→ **Task brief**:
Copy every line of the listing exactly.
**********
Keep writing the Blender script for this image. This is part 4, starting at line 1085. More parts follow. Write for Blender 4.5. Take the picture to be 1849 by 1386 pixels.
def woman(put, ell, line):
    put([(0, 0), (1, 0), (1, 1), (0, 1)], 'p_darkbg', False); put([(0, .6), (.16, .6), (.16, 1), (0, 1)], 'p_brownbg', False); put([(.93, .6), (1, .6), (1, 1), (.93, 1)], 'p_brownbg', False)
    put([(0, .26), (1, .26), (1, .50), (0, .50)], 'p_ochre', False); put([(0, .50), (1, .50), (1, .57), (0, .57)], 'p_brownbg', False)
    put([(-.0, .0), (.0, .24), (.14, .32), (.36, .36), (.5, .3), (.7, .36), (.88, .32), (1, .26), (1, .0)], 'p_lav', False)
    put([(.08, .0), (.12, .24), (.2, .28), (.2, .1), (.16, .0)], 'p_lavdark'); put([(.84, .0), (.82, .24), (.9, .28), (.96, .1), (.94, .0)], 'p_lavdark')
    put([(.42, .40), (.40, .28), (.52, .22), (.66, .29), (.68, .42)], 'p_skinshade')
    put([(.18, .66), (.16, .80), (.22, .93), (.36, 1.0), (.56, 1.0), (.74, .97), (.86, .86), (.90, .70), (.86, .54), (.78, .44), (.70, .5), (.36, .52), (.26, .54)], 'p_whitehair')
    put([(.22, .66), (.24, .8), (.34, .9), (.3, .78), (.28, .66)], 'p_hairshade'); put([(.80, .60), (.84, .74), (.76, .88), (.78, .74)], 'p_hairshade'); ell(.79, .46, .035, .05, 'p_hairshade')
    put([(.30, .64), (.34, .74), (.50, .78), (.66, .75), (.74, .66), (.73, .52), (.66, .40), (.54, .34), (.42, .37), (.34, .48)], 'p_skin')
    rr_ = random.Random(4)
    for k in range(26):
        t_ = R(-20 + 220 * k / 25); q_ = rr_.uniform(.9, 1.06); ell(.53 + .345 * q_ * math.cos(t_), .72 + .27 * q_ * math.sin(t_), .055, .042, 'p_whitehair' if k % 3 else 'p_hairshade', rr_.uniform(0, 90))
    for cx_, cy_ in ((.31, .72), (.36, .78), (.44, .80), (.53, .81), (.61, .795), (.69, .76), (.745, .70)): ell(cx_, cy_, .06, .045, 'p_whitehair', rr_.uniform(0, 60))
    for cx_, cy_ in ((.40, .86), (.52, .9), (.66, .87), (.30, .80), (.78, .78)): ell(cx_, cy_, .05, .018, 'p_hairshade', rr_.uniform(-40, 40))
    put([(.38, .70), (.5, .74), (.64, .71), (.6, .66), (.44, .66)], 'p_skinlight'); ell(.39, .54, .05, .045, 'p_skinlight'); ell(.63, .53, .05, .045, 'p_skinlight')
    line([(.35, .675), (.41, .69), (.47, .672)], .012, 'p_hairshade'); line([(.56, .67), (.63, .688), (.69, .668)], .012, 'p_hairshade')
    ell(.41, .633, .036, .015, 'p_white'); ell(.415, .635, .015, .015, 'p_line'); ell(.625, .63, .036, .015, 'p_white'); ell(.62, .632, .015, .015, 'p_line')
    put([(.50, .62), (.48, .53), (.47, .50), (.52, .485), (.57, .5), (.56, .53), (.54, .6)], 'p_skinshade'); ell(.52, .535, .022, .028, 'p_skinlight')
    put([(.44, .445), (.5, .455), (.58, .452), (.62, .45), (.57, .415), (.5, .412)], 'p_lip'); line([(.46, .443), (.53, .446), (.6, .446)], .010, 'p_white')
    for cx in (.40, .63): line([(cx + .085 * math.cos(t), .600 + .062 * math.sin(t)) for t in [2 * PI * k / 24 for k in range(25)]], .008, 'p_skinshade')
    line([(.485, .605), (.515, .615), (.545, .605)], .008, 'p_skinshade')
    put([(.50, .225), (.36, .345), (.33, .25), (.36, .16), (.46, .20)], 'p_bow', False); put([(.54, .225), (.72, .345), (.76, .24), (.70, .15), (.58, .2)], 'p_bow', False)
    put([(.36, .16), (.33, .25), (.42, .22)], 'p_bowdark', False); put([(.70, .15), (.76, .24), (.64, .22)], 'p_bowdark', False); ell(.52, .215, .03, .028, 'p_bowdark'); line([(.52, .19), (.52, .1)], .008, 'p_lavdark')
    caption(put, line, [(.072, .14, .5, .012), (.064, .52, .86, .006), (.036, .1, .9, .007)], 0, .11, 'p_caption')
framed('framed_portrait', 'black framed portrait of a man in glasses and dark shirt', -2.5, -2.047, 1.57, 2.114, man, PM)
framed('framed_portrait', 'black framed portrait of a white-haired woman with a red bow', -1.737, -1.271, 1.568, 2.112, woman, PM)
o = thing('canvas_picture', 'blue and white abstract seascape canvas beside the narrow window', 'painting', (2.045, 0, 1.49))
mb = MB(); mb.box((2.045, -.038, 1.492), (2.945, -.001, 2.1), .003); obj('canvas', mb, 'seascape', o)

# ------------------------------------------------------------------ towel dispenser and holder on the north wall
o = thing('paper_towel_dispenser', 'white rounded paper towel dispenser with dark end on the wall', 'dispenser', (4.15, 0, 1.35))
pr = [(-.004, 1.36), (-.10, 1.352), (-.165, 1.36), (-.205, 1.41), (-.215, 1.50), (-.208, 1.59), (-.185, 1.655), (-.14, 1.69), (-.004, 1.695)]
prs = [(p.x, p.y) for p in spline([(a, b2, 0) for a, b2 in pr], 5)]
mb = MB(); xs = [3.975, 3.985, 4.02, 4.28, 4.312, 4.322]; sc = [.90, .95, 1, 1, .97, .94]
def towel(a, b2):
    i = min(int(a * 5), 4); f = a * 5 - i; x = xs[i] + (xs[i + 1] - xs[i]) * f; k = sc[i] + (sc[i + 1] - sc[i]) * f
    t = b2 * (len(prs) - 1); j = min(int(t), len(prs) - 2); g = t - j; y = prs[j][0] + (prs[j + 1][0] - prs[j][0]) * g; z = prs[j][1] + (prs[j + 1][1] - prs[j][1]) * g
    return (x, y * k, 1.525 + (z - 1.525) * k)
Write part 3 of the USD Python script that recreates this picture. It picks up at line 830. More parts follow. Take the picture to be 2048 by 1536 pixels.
**********
→ **Correct answer**:
Keep writing the Blender script for this image. This is part 4, starting at line 1085. More parts follow. Write for Blender 4.5. Take the picture to be 1849 by 1386 pixels.
def woman(put, ell, line):
    put([(0, 0), (1, 0), (1, 1), (0, 1)], 'p_darkbg', False); put([(0, .6), (.16, .6), (.16, 1), (0, 1)], 'p_brownbg', False); put([(.93, .6), (1, .6), (1, 1), (.93, 1)], 'p_brownbg', False)
    put([(0, .26), (1, .26), (1, .50), (0, .50)], 'p_ochre', False); put([(0, .50), (1, .50), (1, .57), (0, .57)], 'p_brownbg', False)
    put([(-.0, .0), (.0, .24), (.14, .32), (.36, .36), (.5, .3), (.7, .36), (.88, .32), (1, .26), (1, .0)], 'p_lav', False)
    put([(.08, .0), (.12, .24), (.2, .28), (.2, .1), (.16, .0)], 'p_lavdark'); put([(.84, .0), (.82, .24), (.9, .28), (.96, .1), (.94, .0)], 'p_lavdark')
    put([(.42, .40), (.40, .28), (.52, .22), (.66, .29), (.68, .42)], 'p_skinshade')
    put([(.18, .66), (.16, .80), (.22, .93), (.36, 1.0), (.56, 1.0), (.74, .97), (.86, .86), (.90, .70), (.86, .54), (.78, .44), (.70, .5), (.36, .52), (.26, .54)], 'p_whitehair')
    put([(.22, .66), (.24, .8), (.34, .9), (.3, .78), (.28, .66)], 'p_hairshade'); put([(.80, .60), (.84, .74), (.76, .88), (.78, .74)], 'p_hairshade'); ell(.79, .46, .035, .05, 'p_hairshade')
    put([(.30, .64), (.34, .74), (.50, .78), (.66, .75), (.74, .66), (.73, .52), (.66, .40), (.54, .34), (.42, .37), (.34, .48)], 'p_skin')
    rr_ = random.Random(4)
    for k in range(26):
        t_ = R(-20 + 220 * k / 25); q_ = rr_.uniform(.9, 1.06); ell(.53 + .345 * q_ * math.cos(t_), .72 + .27 * q_ * math.sin(t_), .055, .042, 'p_whitehair' if k % 3 else 'p_hairshade', rr_.uniform(0, 90))
    for cx_, cy_ in ((.31, .72), (.36, .78), (.44, .80), (.53, .81), (.61, .795), (.69, .76), (.745, .70)): ell(cx_, cy_, .06, .045, 'p_whitehair', rr_.uniform(0, 60))
    for cx_, cy_ in ((.40, .86), (.52, .9), (.66, .87), (.30, .80), (.78, .78)): ell(cx_, cy_, .05, .018, 'p_hairshade', rr_.uniform(-40, 40))
    put([(.38, .70), (.5, .74), (.64, .71), (.6, .66), (.44, .66)], 'p_skinlight'); ell(.39, .54, .05, .045, 'p_skinlight'); ell(.63, .53, .05, .045, 'p_skinlight')
    line([(.35, .675), (.41, .69), (.47, .672)], .012, 'p_hairshade'); line([(.56, .67), (.63, .688), (.69, .668)], .012, 'p_hairshade')
    ell(.41, .633, .036, .015, 'p_white'); ell(.415, .635, .015, .015, 'p_line'); ell(.625, .63, .036, .015, 'p_white'); ell(.62, .632, .015, .015, 'p_line')
    put([(.50, .62), (.48, .53), (.47, .50), (.52, .485), (.57, .5), (.56, .53), (.54, .6)], 'p_skinshade'); ell(.52, .535, .022, .028, 'p_skinlight')
    put([(.44, .445), (.5, .455), (.58, .452), (.62, .45), (.57, .415), (.5, .412)], 'p_lip'); line([(.46, .443), (.53, .446), (.6, .446)], .010, 'p_white')
    for cx in (.40, .63): line([(cx + .085 * math.cos(t), .600 + .062 * math.sin(t)) for t in [2 * PI * k / 24 for k in range(25)]], .008, 'p_skinshade')
    line([(.485, .605), (.515, .615), (.545, .605)], .008, 'p_skinshade')
    put([(.50, .225), (.36, .345), (.33, .25), (.36, .16), (.46, .20)], 'p_bow', False); put([(.54, .225), (.72, .345), (.76, .24), (.70, .15), (.58, .2)], 'p_bow', False)
    put([(.36, .16), (.33, .25), (.42, .22)], 'p_bowdark', False); put([(.70, .15), (.76, .24), (.64, .22)], 'p_bowdark', False); ell(.52, .215, .03, .028, 'p_bowdark'); line([(.52, .19), (.52, .1)], .008, 'p_lavdark')
    caption(put, line, [(.072, .14, .5, .012), (.064, .52, .86, .006), (.036, .1, .9, .007)], 0, .11, 'p_caption')
framed('framed_portrait', 'black framed portrait of a man in glasses and dark shirt', -2.5, -2.047, 1.57, 2.114, man, PM)
framed('framed_portrait', 'black framed portrait of a white-haired woman with a red bow', -1.737, -1.271, 1.568, 2.112, woman, PM)
o = thing('canvas_picture', 'blue and white abstract seascape canvas beside the narrow window', 'painting', (2.045, 0, 1.49))
mb = MB(); mb.box((2.045, -.038, 1.492), (2.945, -.001, 2.1), .003); obj('canvas', mb, 'seascape', o)

# ------------------------------------------------------------------ towel dispenser and holder on the north wall
o = thing('paper_towel_dispenser', 'white rounded paper towel dispenser with dark end on the wall', 'dispenser', (4.15, 0, 1.35))
pr = [(-.004, 1.36), (-.10, 1.352), (-.165, 1.36), (-.205, 1.41), (-.215, 1.50), (-.208, 1.59), (-.185, 1.655), (-.14, 1.69), (-.004, 1.695)]
prs = [(p.x, p.y) for p in spline([(a, b2, 0) for a, b2 in pr], 5)]
mb = MB(); xs = [3.975, 3.985, 4.02, 4.28, 4.312, 4.322]; sc = [.90, .95, 1, 1, .97, .94]
def towel(a, b2):
    i = min(int(a * 5), 4); f = a * 5 - i; x = xs[i] + (xs[i + 1] - xs[i]) * f; k = sc[i] + (sc[i + 1] - sc[i]) * f
    t = b2 * (len(prs) - 1); j = min(int(t), len(prs) - 2); g = t - j; y = prs[j][0] + (prs[j + 1][0] - prs[j][0]) * g; z = prs[j][1] + (prs[j + 1][1] - prs[j][1]) * g
    return (x, y * k, 1.525 + (z - 1.525) * k)
Write part 3 of the USD Python script that recreates this picture. It picks up at line 830. More parts follow. Take the picture to be 2048 by 1536 pixels.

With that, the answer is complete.